**SHORT PROBLEM**.
The listing below begins with the first line you should copy; stop after the line containing "PI = math.pi", and drop every picture.

**GIVEN MATERIAL**.

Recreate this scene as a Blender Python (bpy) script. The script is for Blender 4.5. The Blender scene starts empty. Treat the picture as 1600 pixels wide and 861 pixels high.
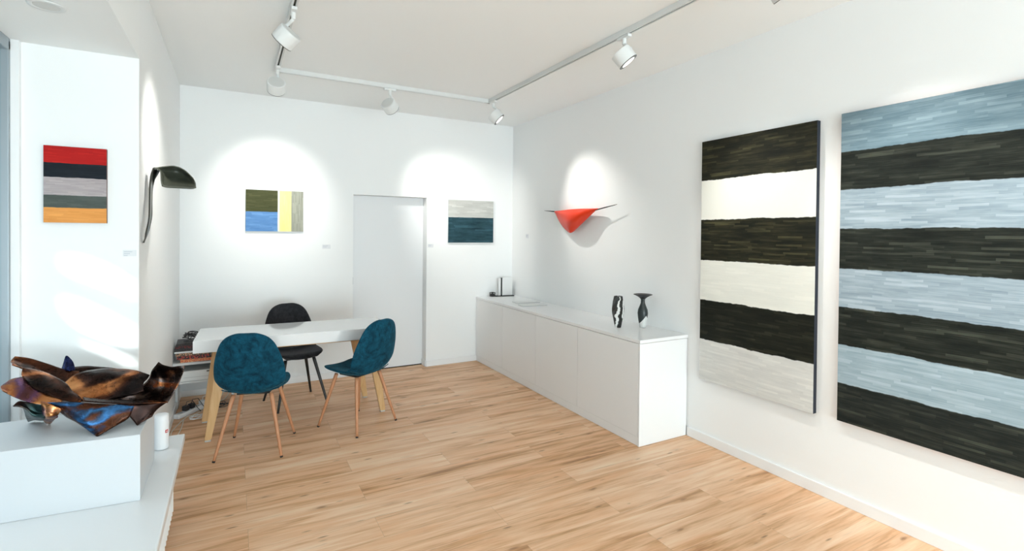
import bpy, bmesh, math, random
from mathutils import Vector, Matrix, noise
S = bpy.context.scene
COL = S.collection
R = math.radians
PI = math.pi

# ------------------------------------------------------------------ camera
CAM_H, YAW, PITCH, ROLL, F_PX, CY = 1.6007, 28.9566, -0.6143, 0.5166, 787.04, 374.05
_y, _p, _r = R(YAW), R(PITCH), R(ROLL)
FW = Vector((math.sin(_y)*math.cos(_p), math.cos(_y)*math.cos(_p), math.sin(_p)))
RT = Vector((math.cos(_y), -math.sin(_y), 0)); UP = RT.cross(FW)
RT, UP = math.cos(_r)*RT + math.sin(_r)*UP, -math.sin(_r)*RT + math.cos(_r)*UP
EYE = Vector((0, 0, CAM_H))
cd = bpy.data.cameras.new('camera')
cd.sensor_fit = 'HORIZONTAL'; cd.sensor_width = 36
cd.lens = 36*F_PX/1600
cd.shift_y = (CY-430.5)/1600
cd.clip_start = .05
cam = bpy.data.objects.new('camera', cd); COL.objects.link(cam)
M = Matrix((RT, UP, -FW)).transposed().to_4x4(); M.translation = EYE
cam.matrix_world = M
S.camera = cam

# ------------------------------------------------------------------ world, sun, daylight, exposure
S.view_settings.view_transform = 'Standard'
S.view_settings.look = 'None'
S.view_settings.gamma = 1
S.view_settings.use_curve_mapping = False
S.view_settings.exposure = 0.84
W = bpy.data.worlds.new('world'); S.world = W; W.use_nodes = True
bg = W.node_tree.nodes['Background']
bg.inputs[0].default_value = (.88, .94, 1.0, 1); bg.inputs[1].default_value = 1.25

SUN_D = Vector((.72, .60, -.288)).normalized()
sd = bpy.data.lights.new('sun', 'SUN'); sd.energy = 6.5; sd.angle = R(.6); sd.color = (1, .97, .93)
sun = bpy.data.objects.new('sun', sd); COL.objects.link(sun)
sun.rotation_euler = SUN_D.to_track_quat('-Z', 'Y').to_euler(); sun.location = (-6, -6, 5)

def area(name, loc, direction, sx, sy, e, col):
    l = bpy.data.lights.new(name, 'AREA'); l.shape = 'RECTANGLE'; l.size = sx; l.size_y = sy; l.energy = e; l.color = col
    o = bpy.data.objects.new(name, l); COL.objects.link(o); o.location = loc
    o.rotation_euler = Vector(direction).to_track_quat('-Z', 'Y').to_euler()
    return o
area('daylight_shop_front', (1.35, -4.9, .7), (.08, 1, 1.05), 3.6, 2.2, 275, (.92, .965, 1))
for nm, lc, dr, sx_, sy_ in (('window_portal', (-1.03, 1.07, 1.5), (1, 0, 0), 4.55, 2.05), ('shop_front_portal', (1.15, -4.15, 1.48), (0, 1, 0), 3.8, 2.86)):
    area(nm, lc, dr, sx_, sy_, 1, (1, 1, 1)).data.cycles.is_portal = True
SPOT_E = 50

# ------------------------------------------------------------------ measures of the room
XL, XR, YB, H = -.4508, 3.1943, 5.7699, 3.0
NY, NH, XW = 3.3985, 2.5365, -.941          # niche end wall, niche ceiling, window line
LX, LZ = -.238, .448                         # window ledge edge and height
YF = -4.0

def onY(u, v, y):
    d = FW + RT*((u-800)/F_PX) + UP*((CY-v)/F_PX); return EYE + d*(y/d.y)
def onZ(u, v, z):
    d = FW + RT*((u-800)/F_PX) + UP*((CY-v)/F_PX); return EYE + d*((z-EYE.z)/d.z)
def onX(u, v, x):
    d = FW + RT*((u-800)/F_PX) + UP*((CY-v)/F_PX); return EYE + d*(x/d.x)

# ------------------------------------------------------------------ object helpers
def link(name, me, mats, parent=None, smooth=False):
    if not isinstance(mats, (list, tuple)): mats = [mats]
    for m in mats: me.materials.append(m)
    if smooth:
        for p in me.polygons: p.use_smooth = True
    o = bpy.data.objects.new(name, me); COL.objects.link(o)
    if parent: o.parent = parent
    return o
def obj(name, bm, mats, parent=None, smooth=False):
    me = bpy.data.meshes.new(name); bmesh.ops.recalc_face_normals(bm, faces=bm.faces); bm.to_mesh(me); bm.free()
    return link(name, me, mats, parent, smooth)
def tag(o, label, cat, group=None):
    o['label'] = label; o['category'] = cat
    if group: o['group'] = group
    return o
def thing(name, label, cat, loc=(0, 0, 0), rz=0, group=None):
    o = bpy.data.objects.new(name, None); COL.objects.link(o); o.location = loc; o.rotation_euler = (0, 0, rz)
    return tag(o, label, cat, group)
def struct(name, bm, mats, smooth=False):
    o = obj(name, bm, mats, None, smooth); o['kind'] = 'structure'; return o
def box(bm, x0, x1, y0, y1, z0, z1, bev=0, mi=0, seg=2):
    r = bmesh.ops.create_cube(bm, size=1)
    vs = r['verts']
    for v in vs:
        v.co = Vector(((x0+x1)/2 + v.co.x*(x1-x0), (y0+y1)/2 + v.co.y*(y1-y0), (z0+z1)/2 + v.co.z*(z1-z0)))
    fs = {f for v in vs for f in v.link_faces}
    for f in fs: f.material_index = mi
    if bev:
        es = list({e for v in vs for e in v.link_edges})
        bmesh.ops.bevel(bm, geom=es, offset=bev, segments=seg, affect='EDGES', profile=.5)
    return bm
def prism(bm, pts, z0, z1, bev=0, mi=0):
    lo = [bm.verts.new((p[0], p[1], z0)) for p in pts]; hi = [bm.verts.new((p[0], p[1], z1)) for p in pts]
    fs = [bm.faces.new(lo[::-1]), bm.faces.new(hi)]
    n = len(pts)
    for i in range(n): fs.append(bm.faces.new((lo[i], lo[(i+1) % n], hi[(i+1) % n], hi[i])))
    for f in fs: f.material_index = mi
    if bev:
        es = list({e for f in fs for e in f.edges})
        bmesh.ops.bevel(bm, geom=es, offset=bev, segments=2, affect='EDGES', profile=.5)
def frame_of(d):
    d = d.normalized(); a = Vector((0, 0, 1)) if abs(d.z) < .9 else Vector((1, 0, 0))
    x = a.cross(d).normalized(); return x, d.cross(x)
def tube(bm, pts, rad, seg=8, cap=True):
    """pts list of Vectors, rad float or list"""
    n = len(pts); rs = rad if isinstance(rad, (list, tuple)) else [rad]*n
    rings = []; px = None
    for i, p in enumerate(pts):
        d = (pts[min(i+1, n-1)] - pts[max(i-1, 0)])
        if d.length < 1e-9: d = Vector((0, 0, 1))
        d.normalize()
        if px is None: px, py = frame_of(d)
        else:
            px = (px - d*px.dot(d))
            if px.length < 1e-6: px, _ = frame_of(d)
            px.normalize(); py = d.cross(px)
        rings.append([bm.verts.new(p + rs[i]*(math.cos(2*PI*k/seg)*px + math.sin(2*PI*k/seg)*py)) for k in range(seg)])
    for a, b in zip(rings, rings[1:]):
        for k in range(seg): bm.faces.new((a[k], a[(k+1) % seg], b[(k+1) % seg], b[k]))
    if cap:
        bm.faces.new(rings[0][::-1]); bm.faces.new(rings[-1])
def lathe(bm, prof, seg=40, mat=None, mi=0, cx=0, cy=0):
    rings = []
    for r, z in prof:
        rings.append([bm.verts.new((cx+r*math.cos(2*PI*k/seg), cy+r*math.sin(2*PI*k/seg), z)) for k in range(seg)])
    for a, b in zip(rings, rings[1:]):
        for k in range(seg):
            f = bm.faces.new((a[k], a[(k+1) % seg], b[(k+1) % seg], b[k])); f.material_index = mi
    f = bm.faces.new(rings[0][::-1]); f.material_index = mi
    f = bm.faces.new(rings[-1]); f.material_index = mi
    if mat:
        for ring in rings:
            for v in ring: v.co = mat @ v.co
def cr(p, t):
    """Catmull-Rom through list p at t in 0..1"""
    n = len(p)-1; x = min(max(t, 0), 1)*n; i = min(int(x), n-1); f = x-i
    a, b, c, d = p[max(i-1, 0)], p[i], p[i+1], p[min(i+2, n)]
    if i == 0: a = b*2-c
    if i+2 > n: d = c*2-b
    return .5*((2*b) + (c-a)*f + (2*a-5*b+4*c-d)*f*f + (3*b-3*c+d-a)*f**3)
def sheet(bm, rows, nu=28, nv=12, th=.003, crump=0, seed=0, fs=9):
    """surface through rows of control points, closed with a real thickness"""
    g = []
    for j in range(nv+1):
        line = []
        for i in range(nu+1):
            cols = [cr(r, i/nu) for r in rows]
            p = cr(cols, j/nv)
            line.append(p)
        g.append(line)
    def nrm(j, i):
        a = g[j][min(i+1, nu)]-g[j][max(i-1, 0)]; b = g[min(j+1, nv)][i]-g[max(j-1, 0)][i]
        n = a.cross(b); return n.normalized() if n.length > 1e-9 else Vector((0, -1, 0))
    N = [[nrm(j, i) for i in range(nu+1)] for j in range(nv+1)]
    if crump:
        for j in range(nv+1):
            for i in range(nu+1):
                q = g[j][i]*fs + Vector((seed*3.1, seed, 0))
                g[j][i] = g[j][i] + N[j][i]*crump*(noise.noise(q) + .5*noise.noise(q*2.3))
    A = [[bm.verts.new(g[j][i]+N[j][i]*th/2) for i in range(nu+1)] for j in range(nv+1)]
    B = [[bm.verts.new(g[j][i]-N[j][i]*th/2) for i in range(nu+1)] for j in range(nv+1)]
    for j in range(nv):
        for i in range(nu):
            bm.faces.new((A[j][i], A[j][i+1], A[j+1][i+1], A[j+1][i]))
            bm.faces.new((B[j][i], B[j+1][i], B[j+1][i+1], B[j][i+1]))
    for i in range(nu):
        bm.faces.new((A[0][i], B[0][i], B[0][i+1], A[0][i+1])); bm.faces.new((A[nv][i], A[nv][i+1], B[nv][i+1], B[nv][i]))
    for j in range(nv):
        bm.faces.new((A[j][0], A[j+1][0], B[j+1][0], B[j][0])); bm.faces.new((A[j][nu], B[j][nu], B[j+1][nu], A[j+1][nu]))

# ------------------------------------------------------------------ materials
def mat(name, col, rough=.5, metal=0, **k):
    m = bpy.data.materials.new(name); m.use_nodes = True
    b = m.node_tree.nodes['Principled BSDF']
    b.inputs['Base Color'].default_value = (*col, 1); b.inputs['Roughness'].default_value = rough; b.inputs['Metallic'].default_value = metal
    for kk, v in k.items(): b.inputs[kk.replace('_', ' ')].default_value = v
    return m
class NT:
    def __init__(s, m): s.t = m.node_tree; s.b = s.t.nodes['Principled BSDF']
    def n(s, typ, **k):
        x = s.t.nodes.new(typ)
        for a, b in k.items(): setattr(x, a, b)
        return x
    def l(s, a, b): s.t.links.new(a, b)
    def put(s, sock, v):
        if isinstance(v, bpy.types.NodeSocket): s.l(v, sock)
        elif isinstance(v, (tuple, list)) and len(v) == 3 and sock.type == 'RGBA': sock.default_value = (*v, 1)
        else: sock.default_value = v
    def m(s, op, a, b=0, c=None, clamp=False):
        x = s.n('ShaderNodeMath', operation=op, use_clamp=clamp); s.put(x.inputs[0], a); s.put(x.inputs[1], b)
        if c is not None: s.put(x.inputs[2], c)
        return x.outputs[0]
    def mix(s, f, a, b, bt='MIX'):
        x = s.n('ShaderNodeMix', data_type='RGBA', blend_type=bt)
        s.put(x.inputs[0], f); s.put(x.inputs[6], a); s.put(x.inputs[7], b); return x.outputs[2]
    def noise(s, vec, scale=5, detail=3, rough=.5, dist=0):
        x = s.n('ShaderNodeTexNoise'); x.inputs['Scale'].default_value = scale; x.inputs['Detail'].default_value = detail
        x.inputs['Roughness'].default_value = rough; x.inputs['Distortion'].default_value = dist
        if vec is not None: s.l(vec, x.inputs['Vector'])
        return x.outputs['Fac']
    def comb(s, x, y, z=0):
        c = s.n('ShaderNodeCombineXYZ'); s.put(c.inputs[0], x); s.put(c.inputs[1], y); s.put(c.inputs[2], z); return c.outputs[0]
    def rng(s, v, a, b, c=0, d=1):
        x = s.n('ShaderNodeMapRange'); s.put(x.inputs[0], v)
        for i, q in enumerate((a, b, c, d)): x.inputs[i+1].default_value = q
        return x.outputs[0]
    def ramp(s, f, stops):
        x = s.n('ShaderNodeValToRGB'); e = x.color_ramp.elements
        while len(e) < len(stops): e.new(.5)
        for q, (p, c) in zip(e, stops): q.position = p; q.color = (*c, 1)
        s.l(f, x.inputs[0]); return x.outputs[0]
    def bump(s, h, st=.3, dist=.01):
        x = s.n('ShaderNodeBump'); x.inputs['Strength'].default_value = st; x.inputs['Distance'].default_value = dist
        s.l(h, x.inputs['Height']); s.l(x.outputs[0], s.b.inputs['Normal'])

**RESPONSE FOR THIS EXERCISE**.
Recreate this scene as a Blender Python (bpy) script. The script is for Blender 4.5. The Blender scene starts empty. Treat the picture as 1600 pixels wide and 861 pixels high.
import bpy, bmesh, math, random
from mathutils import Vector, Matrix, noise
S = bpy.context.scene
COL = S.collection
R = math.radians
PI = math.pi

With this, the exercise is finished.